The Porsche shop that I do EFI work for is now home for 2 West DSR's. Very interesting cars, overpriced at A$75000 over here. I agree, first thing I thought was the rear end is too long.(after RMIT R04 everything is fat!) But they are using the "transmission" as a mount point for the rear wing and bodywork, they are on the min weight and there is a direct relationship btwn driver age and ideal wheelbase, they are aiming these cars at the more mature racer who quite possibly can't drive a greasy stick up a dogs arse and need the extra wheelbase versus a 19 y.o. kart racer who could use the response of a 80" wheelbase
Cheers

Before you go to far down the design path you may want to consult with your driver and ascertain their preferences if any.

Otherwise you may end up building something no one will want to set foot in at worst or designing a car which is not taken to the optimum level on the track because the driver has no confidence in it at best.

Either way your efforts are not fully utilised.

Pete.

<BLOCKQUOTE class="ip-ubbcode-quote"><div class="ip-ubbcode-quote-title">quote:</div><div class="ip-ubbcode-quote-content">Originally posted by BryanH:
2 West DSR's.
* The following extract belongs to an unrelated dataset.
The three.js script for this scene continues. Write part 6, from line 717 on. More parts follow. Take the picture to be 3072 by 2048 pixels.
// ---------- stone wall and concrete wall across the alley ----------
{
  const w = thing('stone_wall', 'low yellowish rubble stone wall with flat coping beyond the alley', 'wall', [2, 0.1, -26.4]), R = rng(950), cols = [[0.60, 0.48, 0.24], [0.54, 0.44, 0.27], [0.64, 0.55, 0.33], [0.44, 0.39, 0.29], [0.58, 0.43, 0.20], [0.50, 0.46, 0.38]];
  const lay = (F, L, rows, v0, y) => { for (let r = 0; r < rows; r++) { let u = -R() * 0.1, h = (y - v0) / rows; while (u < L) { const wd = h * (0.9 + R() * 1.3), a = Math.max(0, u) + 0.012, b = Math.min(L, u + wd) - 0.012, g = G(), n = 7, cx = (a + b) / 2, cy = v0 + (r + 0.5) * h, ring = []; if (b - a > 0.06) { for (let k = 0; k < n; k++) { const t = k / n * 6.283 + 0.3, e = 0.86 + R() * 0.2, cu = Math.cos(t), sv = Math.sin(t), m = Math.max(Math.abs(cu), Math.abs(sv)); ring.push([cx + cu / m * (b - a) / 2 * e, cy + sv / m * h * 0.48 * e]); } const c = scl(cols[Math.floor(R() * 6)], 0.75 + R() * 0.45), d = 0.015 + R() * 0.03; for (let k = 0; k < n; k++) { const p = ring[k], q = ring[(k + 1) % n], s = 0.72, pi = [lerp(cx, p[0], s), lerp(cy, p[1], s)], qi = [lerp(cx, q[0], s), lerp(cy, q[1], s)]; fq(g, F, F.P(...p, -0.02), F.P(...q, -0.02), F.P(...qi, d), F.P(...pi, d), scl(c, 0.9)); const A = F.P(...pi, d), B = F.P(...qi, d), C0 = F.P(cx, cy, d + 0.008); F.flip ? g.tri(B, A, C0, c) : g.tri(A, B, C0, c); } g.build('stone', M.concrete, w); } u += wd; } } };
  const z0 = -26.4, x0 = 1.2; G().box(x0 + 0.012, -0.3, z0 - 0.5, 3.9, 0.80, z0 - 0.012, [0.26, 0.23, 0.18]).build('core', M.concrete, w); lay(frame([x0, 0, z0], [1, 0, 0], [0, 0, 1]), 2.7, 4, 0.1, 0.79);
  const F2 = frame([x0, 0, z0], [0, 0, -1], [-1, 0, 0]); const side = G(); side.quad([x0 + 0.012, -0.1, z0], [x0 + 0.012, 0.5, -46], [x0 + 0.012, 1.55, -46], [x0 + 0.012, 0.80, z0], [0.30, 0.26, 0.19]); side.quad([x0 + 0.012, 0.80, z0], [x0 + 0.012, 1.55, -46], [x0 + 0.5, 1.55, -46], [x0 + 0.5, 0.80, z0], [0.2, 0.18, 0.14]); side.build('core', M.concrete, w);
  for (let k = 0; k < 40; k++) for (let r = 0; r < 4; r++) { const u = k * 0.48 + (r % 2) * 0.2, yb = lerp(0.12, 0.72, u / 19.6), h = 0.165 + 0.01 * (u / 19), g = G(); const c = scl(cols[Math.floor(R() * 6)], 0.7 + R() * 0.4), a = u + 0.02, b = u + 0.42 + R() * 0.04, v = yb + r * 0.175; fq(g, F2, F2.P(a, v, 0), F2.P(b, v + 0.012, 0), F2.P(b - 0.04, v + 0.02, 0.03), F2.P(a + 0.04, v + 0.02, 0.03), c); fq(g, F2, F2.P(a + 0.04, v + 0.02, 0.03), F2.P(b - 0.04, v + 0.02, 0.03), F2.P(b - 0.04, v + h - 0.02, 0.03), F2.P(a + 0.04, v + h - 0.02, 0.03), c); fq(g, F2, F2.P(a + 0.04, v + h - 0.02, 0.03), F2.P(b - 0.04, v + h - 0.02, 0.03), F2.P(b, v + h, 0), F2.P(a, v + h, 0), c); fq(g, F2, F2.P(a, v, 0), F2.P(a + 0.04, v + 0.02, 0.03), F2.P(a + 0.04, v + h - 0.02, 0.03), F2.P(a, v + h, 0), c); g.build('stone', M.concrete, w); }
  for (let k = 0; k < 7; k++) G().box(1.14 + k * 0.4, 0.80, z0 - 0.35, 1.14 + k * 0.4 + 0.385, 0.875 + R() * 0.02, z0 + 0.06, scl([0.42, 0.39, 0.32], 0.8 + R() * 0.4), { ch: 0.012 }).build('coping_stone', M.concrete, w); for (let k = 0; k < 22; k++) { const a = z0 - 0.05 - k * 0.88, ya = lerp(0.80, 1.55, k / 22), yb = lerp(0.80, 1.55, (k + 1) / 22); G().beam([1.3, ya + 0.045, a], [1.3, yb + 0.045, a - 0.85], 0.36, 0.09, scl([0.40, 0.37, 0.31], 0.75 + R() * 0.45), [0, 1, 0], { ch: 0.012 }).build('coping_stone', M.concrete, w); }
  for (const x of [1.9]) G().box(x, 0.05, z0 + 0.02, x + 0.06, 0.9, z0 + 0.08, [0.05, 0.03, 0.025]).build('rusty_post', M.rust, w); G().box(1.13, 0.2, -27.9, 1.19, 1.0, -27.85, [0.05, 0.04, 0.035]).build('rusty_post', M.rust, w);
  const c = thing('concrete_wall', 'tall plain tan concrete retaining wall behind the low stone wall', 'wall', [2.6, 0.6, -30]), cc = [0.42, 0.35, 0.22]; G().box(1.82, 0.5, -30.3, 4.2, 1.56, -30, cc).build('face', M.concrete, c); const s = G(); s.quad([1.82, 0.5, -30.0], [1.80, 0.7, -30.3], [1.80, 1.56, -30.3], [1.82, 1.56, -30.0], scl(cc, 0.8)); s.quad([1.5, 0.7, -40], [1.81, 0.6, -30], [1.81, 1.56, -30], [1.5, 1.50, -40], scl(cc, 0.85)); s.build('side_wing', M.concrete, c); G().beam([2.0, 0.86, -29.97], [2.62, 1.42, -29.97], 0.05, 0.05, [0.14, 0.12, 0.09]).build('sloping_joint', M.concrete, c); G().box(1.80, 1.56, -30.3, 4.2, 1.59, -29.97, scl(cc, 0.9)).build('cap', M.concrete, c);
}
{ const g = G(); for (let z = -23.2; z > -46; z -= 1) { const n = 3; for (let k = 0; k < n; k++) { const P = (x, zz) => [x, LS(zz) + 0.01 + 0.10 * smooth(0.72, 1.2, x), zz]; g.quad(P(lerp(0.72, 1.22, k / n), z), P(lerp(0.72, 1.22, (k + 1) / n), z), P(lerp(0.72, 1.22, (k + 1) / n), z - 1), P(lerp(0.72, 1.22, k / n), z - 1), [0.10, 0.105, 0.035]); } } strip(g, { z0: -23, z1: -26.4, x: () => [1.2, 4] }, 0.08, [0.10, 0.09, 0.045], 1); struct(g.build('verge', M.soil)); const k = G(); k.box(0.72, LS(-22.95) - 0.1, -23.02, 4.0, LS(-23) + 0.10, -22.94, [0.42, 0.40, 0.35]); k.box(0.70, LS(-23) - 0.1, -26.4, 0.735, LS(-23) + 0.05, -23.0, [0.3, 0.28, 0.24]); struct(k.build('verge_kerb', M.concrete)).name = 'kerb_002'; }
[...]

Very interesting cars, overpriced at A$75000 over here. they are aiming these cars at the more mature racer who quite possibly can't drive a greasy stick up a dogs arse and need the extra wheelbase versus a 19 y.o. kart racer who could use the response of a 80" wheelbase
Cheers </div></BLOCKQUOTE>

Maybe it's only the old far...eerr "more mature" drivers who can afford the prices being asked?

Posted by an old far...I mean more mature person !

Pete.

I am new to engineering as a mature age 1st year student at RMIT but I have been interested as an amateur race car builder for a while. My thoughts are that the current DSR car WB ratio is driven by rules and aero. Firstly the rules require the feet behind the front axle line which effectivly sets the minimum wheel base. I just measured this up yesterday for my own xSR style car and I got 2252.5mm from pedals to center of rear drive sprocket (this was moderately reclined seating position) choosing a WB ratio below 1.5 is going to be a wide car! or you will have to sit quite upright both will effect frontal area and drag. The second since they don't have a massive amount of horsepower they are chassing as much low drag downforce as possible which means underbody tunnels which needs floor plan area, and also the same with reclined seating position and narrow cars.
As a last thought most if not all of the current lemans cars are around a 1.6 WB ratio (Audi R8 1.65) is stability a desirable feature for drivability of high downforce race cars as any yawing will result in a reduction of downforce which would not be fun for the driver on turn in or mid corner?
Also what tracks are the DSR running on? from the videos I have seen they are all "full sized" tracks with large radius high speed corners (relative to autoX fsae etc) what is less directional stability gaining you with respect to the competiton? I don't know that the Stohrs/Wests, Radicals etc are the only solution but they are fast and I would want to be able to quantify the speed advantages gained by reducing the WB before committing to a "new" design.
In support of your idea Ferrari clearly struggled for pace at Monaco with their long wheel base car.
please let me know if I'm way off.

regards
Craig
keen "old" 1st year Engineering student

Hi Craig,
I agree totally with your reasoning but am also not clasically trained (ie, I'm old to). It seams to me with first years with your understanding RMIT will remain a force in FSAE for some time to come.
Do these wheelbase to track ratio formulas imply a motorcycle is infinately stable at any speed?
Has anyone in FSAE increased the wheelbase of their car for the sole purpose of improving stability? If so I'd love to here the outcome of any testing of a long vs short car. Or alternativley does anyone believe the minimum wheelbase is unstable at 'x' speed? Even for an old far...

Pete.

Leaving motorcycles alone which have completely different dynamics, what about a Top Fuel car. It is very stable in a straight line, but couldn't 'turn in a 40 acre field'. Even a car with a very high frame stiffness would have very slow response with a 240" wheelbase.